Theory of 2D Transport in Graphene for Correlated Disorder

We theoretically revisit graphene transport properties as a function of carrier density, taking into account possible correlations in the spatial distribution of the Coulomb impurity disorder in the environment. We find that the charged impurity correlations give rise to a density-dependent graphene conductivity, which agrees well qualitatively with the existing experimental data. We also find, quite unexpectedly, that the conductivity could increase with increasing impurity density if there is sufficient interimpurity correlation present in the system. In particular, the linearity (sublinearity) of graphene conductivity at lower (higher) gate voltage is naturally explained as arising solely from impurity correlation effects in the Coulomb disorder.

Figure 1

(a) Density plot of structure factor $S(\mathbf{q})$ obtained from Monte Carlo simulations for $n_i=0.95\times {10}^{12}{\mathrm{cm}}^{-2}$, $a_0=4.92\AA$, and $r_0=5a_0$. (b) Structure factor $S(\mathbf{q})$ using Eq. (2) (solid line) and Monte Carlo simulations.

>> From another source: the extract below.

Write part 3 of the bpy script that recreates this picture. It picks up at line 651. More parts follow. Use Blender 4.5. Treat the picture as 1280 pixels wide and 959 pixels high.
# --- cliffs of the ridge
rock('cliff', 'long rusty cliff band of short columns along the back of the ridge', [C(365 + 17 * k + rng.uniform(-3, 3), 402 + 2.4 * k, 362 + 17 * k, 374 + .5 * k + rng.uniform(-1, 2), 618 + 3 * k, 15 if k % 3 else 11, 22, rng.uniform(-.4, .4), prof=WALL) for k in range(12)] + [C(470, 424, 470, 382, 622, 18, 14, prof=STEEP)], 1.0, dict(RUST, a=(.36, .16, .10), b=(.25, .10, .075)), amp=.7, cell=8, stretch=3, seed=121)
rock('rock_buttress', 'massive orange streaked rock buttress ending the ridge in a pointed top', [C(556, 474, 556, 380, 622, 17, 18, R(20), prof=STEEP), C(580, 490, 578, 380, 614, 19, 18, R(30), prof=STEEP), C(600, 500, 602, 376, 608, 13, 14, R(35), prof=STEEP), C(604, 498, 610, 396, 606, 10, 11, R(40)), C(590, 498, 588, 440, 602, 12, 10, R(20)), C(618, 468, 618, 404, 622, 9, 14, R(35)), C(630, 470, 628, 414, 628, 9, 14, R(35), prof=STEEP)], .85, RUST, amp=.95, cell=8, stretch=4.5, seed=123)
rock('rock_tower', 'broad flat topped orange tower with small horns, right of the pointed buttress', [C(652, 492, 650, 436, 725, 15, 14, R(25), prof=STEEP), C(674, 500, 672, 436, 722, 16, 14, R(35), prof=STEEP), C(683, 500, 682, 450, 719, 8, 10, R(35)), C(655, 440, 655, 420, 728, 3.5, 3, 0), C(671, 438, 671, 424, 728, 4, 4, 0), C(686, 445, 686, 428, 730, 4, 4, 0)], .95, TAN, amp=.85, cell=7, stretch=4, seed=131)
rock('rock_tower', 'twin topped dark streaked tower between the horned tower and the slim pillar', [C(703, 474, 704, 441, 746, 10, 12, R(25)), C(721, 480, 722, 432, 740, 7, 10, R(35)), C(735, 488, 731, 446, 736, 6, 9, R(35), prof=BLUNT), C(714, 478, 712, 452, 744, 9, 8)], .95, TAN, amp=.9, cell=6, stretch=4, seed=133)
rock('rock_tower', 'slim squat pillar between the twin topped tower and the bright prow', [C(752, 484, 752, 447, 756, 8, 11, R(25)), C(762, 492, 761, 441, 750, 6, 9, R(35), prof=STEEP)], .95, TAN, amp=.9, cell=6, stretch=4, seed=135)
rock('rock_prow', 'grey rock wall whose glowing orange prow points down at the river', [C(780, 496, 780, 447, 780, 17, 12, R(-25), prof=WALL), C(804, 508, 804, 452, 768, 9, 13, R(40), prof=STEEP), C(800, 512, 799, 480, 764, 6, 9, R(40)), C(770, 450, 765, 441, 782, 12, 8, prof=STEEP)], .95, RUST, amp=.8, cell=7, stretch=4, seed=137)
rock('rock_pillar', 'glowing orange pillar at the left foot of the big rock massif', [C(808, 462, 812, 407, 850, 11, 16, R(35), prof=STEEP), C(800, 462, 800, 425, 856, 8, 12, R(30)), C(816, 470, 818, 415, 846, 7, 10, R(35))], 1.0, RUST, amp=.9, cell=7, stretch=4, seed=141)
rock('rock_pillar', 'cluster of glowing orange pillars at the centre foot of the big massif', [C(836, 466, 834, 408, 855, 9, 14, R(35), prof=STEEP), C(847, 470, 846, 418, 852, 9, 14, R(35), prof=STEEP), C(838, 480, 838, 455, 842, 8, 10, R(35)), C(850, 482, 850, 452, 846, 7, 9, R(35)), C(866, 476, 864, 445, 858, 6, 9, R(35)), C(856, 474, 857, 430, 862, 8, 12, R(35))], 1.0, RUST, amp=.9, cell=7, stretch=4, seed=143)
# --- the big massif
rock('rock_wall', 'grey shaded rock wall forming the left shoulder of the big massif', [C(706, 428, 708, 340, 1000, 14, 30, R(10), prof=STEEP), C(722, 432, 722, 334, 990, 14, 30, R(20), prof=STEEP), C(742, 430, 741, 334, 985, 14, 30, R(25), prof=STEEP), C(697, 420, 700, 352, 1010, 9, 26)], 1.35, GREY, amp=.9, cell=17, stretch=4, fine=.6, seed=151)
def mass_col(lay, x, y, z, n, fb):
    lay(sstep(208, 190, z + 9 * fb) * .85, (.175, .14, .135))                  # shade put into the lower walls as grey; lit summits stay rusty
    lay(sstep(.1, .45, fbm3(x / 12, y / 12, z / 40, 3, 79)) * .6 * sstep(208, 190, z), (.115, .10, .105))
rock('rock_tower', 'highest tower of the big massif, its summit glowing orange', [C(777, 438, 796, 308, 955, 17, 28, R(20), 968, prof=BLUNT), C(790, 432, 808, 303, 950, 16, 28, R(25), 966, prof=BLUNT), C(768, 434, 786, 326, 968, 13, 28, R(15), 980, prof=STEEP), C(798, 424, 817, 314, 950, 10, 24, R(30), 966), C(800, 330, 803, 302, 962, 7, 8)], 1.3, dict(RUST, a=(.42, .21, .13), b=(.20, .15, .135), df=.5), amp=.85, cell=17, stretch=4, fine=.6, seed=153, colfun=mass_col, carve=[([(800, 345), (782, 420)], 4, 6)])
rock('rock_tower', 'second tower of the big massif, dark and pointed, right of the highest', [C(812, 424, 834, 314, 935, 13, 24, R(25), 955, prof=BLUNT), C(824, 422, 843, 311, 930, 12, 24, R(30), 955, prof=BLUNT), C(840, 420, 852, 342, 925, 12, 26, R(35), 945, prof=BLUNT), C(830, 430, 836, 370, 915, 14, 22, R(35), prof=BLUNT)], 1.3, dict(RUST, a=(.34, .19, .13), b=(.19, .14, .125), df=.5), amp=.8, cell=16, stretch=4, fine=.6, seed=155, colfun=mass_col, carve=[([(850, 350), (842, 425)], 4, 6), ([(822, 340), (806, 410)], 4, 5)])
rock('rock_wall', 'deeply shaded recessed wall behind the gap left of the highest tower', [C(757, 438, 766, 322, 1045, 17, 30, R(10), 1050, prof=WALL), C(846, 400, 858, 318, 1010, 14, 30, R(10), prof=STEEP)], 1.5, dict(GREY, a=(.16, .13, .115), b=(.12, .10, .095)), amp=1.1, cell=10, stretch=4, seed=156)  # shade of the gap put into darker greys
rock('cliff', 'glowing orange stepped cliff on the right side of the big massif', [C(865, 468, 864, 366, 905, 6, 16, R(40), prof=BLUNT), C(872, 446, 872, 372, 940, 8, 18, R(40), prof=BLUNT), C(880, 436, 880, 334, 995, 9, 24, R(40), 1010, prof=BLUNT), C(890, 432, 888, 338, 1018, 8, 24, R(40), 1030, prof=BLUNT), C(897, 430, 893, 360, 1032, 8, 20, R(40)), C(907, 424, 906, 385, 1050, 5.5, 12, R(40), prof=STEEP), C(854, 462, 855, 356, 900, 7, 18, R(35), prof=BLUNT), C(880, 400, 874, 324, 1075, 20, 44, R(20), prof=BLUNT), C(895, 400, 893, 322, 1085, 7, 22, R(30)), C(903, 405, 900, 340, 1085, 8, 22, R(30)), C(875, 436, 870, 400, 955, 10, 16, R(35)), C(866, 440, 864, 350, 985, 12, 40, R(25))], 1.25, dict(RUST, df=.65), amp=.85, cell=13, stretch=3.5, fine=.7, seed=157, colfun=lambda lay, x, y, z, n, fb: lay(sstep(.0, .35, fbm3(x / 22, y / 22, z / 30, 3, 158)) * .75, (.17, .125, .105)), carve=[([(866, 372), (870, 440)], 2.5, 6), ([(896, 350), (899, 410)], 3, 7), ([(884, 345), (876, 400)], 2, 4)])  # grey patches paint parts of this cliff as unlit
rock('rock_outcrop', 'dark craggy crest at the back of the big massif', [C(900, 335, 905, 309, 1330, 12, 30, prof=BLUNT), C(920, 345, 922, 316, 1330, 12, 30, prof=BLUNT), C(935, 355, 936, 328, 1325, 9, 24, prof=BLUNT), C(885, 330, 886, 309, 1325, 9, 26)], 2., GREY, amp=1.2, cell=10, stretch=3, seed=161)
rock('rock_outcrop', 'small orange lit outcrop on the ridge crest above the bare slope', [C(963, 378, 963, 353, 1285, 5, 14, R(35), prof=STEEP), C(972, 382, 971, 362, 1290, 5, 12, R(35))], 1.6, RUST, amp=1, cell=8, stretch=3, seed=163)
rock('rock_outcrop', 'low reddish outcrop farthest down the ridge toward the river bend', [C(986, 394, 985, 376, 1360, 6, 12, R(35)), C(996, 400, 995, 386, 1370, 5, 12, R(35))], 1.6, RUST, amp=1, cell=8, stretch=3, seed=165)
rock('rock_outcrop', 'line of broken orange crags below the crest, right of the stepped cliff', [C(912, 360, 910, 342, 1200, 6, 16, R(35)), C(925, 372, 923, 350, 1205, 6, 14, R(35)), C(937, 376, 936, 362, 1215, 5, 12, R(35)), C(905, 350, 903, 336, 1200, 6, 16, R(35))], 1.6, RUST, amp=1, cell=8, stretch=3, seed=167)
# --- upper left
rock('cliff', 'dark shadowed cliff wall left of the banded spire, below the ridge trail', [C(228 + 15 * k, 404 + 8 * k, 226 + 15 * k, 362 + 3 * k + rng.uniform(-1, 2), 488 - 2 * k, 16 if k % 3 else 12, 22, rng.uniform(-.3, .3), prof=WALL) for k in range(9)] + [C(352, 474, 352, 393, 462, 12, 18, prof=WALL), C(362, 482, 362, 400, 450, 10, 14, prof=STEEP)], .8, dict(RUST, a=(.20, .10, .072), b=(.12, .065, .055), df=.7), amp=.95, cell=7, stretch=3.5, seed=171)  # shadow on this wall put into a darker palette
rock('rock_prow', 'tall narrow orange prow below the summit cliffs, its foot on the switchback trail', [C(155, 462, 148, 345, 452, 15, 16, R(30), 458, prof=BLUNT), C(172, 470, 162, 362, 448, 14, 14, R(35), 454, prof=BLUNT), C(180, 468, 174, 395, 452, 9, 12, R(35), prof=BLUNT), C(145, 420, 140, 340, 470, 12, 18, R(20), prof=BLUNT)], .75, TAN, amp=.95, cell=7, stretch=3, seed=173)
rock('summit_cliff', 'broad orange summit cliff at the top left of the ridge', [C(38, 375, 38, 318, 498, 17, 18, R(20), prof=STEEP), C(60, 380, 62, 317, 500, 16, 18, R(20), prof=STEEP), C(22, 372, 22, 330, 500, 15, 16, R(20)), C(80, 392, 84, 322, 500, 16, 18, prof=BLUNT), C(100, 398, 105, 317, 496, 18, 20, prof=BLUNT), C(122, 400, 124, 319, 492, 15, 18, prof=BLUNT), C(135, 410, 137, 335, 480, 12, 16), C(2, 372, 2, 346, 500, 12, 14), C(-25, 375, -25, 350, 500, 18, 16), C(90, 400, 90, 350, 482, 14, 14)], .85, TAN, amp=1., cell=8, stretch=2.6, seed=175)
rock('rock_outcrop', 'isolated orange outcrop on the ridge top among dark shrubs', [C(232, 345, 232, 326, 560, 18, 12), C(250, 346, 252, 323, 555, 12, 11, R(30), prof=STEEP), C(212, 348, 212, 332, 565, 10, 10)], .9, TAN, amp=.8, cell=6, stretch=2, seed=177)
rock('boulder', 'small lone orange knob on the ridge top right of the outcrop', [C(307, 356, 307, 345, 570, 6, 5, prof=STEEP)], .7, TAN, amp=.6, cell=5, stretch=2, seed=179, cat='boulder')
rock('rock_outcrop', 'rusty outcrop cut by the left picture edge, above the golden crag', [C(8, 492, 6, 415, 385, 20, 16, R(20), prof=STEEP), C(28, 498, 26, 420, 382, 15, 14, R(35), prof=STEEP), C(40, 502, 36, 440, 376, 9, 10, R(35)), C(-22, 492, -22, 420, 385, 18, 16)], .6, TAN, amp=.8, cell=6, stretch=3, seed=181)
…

Dot-dashed and dashed lines show the Monte Carlo results for two different directions of $\mathbf{q}$ from the $x$ axis: $\theta =0$ and $\theta =30°$, respectively.

Figure 2

The carrier density for a single disorder realization obtained from the Thomas-Fermi-Dirac theory (a) for the uncorrelated case and (b) $r_0=10a_0$ with $n_i=0.95\times {10}^{12}{\mathrm{cm}}^{-2}$. Carrier probability distribution function $P(n)$ is shown in (c), (d), and (e) for $⟨n⟩=0$, 1.78, and $7.7\times {10}^{12}{\mathrm{cm}}^{-2}$, respectively. In (f) the ratio $n_{\mathrm{rms}}/n_i$ is shown as a function of $r_0/r_i$ for $n_i=0.95\times {10}^{12}{\mathrm{cm}}^{-2}$ (solid lines) and $n_i=4.8\times {10}^{12}{\mathrm{cm}}^{-2}$ (dashed lines). We use $⟨n⟩=7.7$, 3.14, 0.94, and $0\times {10}^{12}{\mathrm{cm}}^{-2}$ for the solid lines (from top to bottom) and $⟨n⟩=8.34$, 4.10, 1.7, and $0\times {10}^{12}{\mathrm{cm}}^{-2}$ for the dashed lines.

Figure 3

Calculated $\sigma (n)$ with $S(\mathbf{q})$ obtained from the Monte Carlo simulations (symbols) and $S(\mathbf{q})$ given by Eq. (2) (solid lines) for (a) $n_i=0.95\times {10}^{12}{\mathrm{cm}}^{-2}$ and (b) $n_i=4.8\times {10}^{12}{\mathrm{cm}}^{-2}$. (c) and (d) show the results for $\sigma (⟨n⟩)$ obtained from the effective medium theory. The value used for $n_i$ in (c) and (d) is the same as in (a) and (b), respectively. The insets in (c) and (d) show the value of ${\sigma }_{\mathrm{mim}}$ as a function of $r_0/r_i$. In (e), the resistivity $\rho$ is shown as a function of impurity density $n_i$ for different carrier densities with $r_0=5a_0$. (f) The relationship between $r_i/r_0$ and $\sqrt{n}{r}_0$ where the conductivity is minimum. The dashed line is obtained by using Eq. (5).